Wed 28 Mar 2012
I am a very contrary person by nature. I relish being controversial, an agent provocateur, a gainsayer, a fly-in-the-ointment. That quality has been an absolute boon in terms of how I come up with and present creative ideas. I feel scared and alive and most in control combing the cat backwards. But, letting my inner ‘no-no’ free has saved me from setting many an…unworthy…idea to paper.
I bring this up as stage-setting, because I love the places cooperation has taken my ideas, my work, my career and largely my life. Sure could have said ‘no’ to a number of things I regret, but who hasn’t?
The thing that motivated me headlong down the path of the power of cooperation was developing an improv troupe in high school. Whenever I shoehorned my singularly funny line into a scene or undid an existing storyline, we bombed. We got a laugh, but we lost the audience. It took me MANY errors on stage to realize I wasn’t there for me entirely. I was there as a fraction of a team, who was there for an audience. Hardly a rocket science discovery, but when you’re adolescent, the big picture can be elusive.
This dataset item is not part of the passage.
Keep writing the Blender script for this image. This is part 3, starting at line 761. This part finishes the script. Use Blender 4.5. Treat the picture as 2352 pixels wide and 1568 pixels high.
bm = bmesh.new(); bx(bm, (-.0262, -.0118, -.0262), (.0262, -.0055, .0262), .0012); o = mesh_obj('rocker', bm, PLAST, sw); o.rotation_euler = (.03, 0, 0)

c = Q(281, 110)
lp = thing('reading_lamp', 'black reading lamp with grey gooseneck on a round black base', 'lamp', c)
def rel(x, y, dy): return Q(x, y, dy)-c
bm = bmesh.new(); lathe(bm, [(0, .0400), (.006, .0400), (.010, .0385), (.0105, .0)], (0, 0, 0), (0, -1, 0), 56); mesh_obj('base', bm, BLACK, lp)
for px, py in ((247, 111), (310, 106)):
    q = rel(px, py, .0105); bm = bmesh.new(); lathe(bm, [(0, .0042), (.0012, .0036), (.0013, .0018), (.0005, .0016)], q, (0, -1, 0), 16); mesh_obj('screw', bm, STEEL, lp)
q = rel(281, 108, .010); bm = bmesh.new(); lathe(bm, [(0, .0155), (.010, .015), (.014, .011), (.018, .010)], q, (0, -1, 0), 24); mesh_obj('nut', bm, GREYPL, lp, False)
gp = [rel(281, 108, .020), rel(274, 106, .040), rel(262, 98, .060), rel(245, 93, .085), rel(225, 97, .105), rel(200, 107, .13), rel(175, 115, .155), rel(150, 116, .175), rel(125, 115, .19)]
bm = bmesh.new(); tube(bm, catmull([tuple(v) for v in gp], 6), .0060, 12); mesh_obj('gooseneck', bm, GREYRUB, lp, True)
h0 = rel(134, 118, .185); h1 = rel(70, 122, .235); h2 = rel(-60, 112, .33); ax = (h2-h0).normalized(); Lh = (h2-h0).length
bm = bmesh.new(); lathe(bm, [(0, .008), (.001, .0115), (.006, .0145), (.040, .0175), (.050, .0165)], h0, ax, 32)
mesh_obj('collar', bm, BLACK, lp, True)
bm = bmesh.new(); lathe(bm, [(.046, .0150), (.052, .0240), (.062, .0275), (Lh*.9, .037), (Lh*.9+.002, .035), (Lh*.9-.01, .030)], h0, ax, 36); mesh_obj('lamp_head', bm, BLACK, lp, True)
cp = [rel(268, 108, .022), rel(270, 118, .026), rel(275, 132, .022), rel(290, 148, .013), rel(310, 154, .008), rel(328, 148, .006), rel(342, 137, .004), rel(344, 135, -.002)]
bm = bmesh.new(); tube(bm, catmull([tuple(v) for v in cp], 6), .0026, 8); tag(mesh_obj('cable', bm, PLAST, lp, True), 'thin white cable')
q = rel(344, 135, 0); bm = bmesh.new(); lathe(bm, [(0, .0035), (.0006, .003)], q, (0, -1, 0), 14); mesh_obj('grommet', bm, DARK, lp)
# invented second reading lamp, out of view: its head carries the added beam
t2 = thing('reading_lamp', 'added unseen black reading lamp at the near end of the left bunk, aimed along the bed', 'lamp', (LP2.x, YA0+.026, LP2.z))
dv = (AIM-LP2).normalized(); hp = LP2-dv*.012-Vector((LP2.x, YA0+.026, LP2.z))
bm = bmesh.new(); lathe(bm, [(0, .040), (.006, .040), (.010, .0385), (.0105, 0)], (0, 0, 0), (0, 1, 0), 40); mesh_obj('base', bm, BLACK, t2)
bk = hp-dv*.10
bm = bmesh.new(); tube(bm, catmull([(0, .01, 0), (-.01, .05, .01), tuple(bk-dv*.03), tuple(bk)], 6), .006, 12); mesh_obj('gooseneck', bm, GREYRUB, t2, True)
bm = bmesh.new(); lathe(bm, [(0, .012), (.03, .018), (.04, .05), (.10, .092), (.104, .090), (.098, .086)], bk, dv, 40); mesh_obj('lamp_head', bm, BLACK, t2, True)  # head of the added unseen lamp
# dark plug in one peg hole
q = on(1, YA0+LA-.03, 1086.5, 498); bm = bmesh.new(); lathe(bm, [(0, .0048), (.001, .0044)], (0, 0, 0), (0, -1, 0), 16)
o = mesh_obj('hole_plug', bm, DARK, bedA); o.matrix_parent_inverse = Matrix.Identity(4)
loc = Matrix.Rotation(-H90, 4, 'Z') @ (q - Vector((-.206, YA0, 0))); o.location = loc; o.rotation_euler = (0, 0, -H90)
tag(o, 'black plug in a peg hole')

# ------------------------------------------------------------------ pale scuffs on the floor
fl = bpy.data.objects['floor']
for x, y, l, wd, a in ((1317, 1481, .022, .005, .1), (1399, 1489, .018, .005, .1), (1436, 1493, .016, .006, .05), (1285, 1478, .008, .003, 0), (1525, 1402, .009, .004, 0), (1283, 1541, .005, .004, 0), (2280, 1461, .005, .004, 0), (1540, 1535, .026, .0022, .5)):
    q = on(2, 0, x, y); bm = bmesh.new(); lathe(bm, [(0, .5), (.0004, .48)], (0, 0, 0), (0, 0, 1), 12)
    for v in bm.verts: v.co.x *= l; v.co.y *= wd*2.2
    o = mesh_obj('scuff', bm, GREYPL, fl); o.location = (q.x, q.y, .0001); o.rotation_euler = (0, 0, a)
Two practices I took away from that troupe have given me improved flexibility and bolstered my cooperative spirit.
The first is state the situation as it stands: I am on a spaceship running out of air. I am about to start a barfight. I am expected to put words on top of my professional colleagues who will provide art. Cooperation starts with a reality check. The head-swelling antigravity of advertising allows us to shoot off the floor and into the stratosphere. Define what is going on and what you personally will do to improve it.
The last is when someone changes the scene or–in my current job–defies my assertion, I ask them to repeat what they said, and then say it myself. (We deliver at warp speed in this business, which means we mentally create at faster-than-lightspeed, which means we speak out just slightly slower than that.) It’s easy to criticize someone without hearing those words come out of your own mouth. Give it a try. Something that seemed absurd when heard gains a lot of credence when you are the one saying it.
That’s it, I guess. A handshake. A pat on the shoulder. An open ear. Say you disagree when you disagree and leave it at that. And then, everything in your professional life sees the sun shining anew.